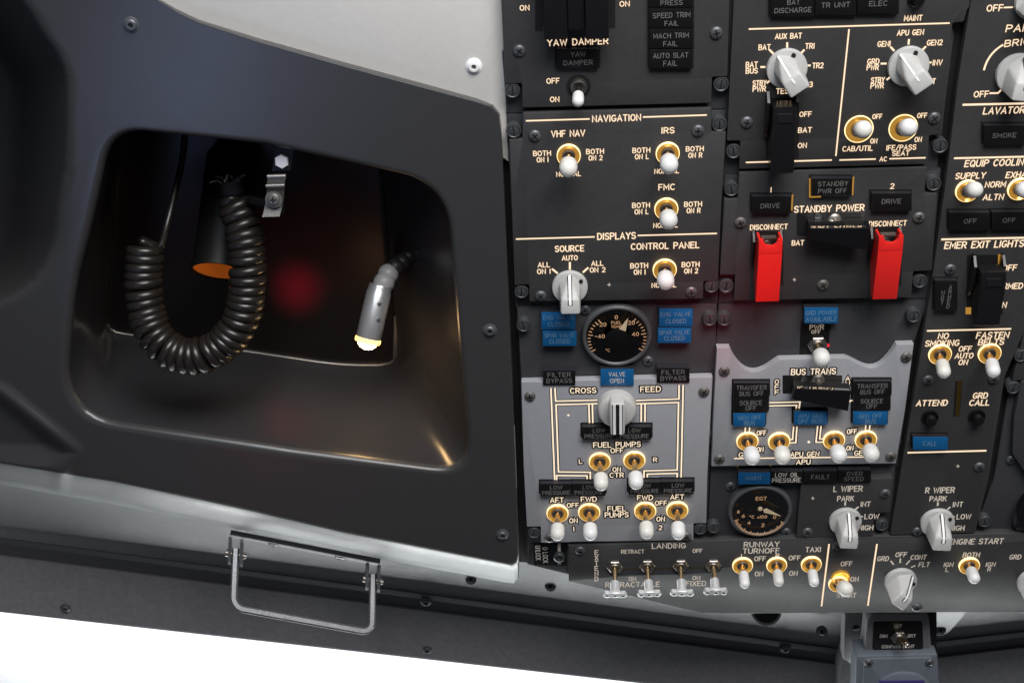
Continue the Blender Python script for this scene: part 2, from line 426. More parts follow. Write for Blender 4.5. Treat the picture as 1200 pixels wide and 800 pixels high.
HOLE = smooth_poly([(128, 150), (310, 169.5), (524, 216), (534, 345), (553, 556), (341, 530), (72, 489), (84, 340), (104, 262)], [42, 0, 60, 60, 46, 0, 70, 60, 60], 8)
BACK = smooth_poly([(146, 60), (440, 95), (449, 200), (458, 310), (468, 428), (398, 428), (291, 412), (122, 388), (125, 345), (131, 270)], [20, 20, 40, 30, 24, 30, 10, 40, 30, 30], 6)
# outline of the moulded liner: face edge x, y and the end of its turned-in lip x, y, w
EDGE = [(-460, -120, -460, -120, -20), (90, -120, 90, -122, -20), (130, -50, 131, -53, -9), (185, 0, 186, -2, -9), (205, 12, 206, 10, -9), (232, 25, 233, 23, -9), (300, 47, 301, 45, -9), (400, 75.5, 401, 73, -9), (500, 102.5, 501, 100, -9),
        (558, 118, 559, 116, -9), (576, 124, 578, 123, -10), (584, 133, 586, 133, -12), (586.5, 150, 588, 150, -14), (591, 220, 592, 220, -14), (600, 430, 601, 430, -14), (607, 600, 607, 600, -14),
        (609, 652, 608.5, 660, -14), (608, 661, 608, 676, -30), (603, 665.5, 602, 683, -40), (590, 663, 590, 681.5, -40), (400, 627, 440, 653, -40), (277, 599, 262, 616, -40), (130, 567, 130, 590, -40), (0, 545, 0, 567, -40), (-460, 462, -460, 483, -40)]
POCKET = smooth_poly([(-300, -300), (-30, -90), (24, 0), (77, 82), (75, 190), (62, 290), (38, 330), (0, 352), (-300, 420)], [0, 0, 14, 22, 50, 50, 40, 30, 0])
SCOOP = [(-300, 330), (0, 463), (50, 503), (84, 530), (70, 545), (40, 620), (-300, 640)]
def face_w(p):
    w = 5 - 28 * np.clip((330 - p[:, 0]) / 400, 0, 2) ** 2
    w = w - 260 * sstep((sdf(POCKET, p) + 6) / 64)
    d = sdf(SCOOP, p); w = w - 10 * sstep((d + 3) / 16) * np.clip((546 - p[:, 1]) / 26, 0, 1) + 4 * np.exp(-((d + 5) / 7) ** 2) * np.clip((120 - p[:, 0]) / 60, 0, 1)
    return w
liner = thing('moulded_liner', 'dark grey glossy moulded liner with a deep rounded recess left of the switches', 'liner', P(320, 350, 5))
def build_liner():
    c = np.array((318., 350.)); cb = np.array((296., 262.))
    ang = sorted(set(list(np.linspace(-math.pi, math.pi, 420, endpoint=False)) + [math.atan2(e_[1] - c[1], e_[0] - c[0]) for e_ in EDGE]))
    ed = radial(EDGE, c, ang); ho = radial(HOLE, c, ang)
    n = len(ang); rings = []
    def put(p, w): rings.append([P(q[0], q[1], k) for q, k in zip(p, w)])
    e2 = ed[:, :2]; edge_w = face_w(e2)
    lip = ed[:, 2:4]; lw = ed[:, 4] + (edge_w - 5) * .9
    P3 = lambda p, w: np.array([P(q[0], q[1], k) for q, k in zip(p, w)])
    dirn = (e2 - ho); ln = np.linalg.norm(dirn, axis=1)[:, None]; dirn = dirn / ln
    lipl = np.linalg.norm(lip - e2, axis=1); rr = np.clip(lipl * .45, 1.5, 8)[:, None]
    s0 = e2 - dirn * rr
    a0, a1, a2 = P3(s0, face_w(s0)), P3(e2, edge_w), P3(lip, lw)
    a3 = a1 + (a2 - a1) * .35
    rings.append(list(a2 + np.array((0, 0, -14.)))); rings.append(list(a2)); rings.append(list(a1 + (a2 - a1) * .7)); 
    for t in (1, .75, .5, .25, 0): rings.append(list(a0 * (1 - t) ** 2 + 2 * a1 * t * (1 - t) + a3 * t * t))
    K = 64
    h0 = ho + dirn * 7
    for i in range(1, K + 1):
        t = i / K; p = s0 + (h0 - s0) * t; put(p, face_w(p))
    # rounded lip of the recess, wall, fillet and back
    hw = face_w(ho)
    hp = np.array([P(q[0], q[1], k) for q, k in zip(ho, hw)]); h3 = np.array(rings[-1])
    outw = h3 - hp; outw[:, 2] = 0; ol = np.linalg.norm(outw, axis=1)[:, None]; outw /= ol
    angb = [math.atan2(q[1] - c[1], q[0] - c[0]) for q in ho]
    ba = radial(BACK, cb, [math.atan2((q[1] - c[1]) * .86, q[0] - c[0]) for q in ho]); D = -128.
    bp = np.array([P(q[0], q[1], D) for q in ba])
    wall0 = hp - outw * 1.5; wall0[:, 2] = hp[:, 2] - 5.5
    for t in (.2, .4, .6, .8, 1): rings.append(list(h3 * (1 - t) ** 2 + 2 * (hp * [1, 1, 1]) * t * (1 - t) + wall0 * t * t))
    cc = np.mean(bp, axis=0); fl = bp + (cc - bp) * .05; near = wall0 + (bp - wall0) * .93
    for i in range(1, 15): rings.append(list(wall0 + (near - wall0) * (i / 14)))
    for t in (.2, .4, .6, .8, 1): rings.append(list(near * (1 - t) ** 2 + 2 * bp * t * (1 - t) + fl * t * t))
    for t in (.15, .3, .5, .7, .88): rings.append(list(fl + (cc - fl) * t))
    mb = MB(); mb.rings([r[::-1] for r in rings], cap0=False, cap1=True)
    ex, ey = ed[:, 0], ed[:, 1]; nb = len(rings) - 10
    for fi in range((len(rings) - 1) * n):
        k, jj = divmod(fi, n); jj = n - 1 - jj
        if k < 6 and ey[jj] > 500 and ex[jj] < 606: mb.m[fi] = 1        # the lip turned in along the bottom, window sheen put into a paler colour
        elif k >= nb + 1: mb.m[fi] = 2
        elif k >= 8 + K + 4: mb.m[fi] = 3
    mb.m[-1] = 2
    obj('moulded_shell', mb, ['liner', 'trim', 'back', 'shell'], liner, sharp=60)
    o = np.argsort(ba[:, 0]); sel = [q for q in ba[o] if q[1] > 365 and q[0] < 466]
    tb = MB().tube([P(q[0], q[1], D + 2) for q in sel[::3]], 1.3, 8); obj('recess_bead', tb, 'steel', liner, sharp=70)
build_liner()

# screws: one mesh of each kind, shared by every copy
def socket_screw():
    mb = MB(); mb.lathe([(5.4, -.4), (5.4, .4), (4.6, .8)], 28); mb.lathe([(4.0, .7), (4.0, 1.6), (3.2, 2.3), (1.9, 2.5), (1.8, 1.2)], 28)
    mb.mi = 1; mb.lathe([(1.75, 1.0), (1.75, 1.25)], 6); return mesh('socket_screw', mb, ['screw', 'slot'])
def cross_screw(head='screw'):
    mb = MB(); mb.lathe([(4.3, -1), (4.3, .5), (3.9, 1.2), (3.0, 1.75), (1.6, 2.05), (.01, 2.12)], 28)
    mb.mi = 1
    for a in (.5, .5 + math.pi / 2):
        x, y = math.cos(a), math.sin(a); l, t = 2.3, .48
        mb.prism([(x * l - y * t, y * l + x * t), (-x * l - y * t, -y * l + x * t), (-x * l + y * t, -y * l - x * t), (x * l + y * t, y * l - x * t)], 1.0, 2.16)
    return mesh('cross_screw', mb, [head, 'slot'])
def slot_fastener():
    mb = MB(); mb.lathe([(5.2, -9), (5.2, -.6), (4.9, -.1), (4.3, 0), (3.9, -.3), (3.8, -1.2)], 32)
    mb.lathe([(3.75, -1.1), (3.6, -.55), (3.2, -.35), (.01, -.3)], 28)
    mb.mi = 1; mb.box((0, 0, -.5), (.95, 6.2, .56)); mb.lathe([(3.95, -1.2), (3.95, -.85)], 24)
    return mesh('slot_fastener', mb, ['fastener', 'slot'])
SOCK, CROSS, CROSSL, DZUS = socket_screw(), cross_screw(), cross_screw('clamp'), slot_fastener()
_k = [0]
def screw(parent, x, y, w=0.0, data=None, name='screw', sc=1.0):
    _k[0] += 1
    o = place(name, data or CROSS, P(x, y, w), parent, (_k[0] * 2.399) % 3.1); 
    if sc != 1: o.scale = (sc, sc, sc)
    return o
def fastener(parent, x, y, w=-.4, rot=None):
    _k[0] += 1; return place('slot_fastener', DZUS, P(x, y, w), parent, (((_k[0] * 37) % 13) - 6) * .05 if rot is None else rot)
for x, y in ((154, 29), (574, 387), (589, 626)): screw(liner, x, y, float(face_w(np.array([(x, y)], float))[0]) + .3, SOCK)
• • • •
◆ TASK BRIEF ◆
Check each line above for the word "range" and copy the ones that have it.

◆ RESULT ◆
    for i in range(1, K + 1):
    for i in range(1, 15): rings.append(list(wall0 + (near - wall0) * (i / 14)))
    for fi in range((len(rings) - 1) * n):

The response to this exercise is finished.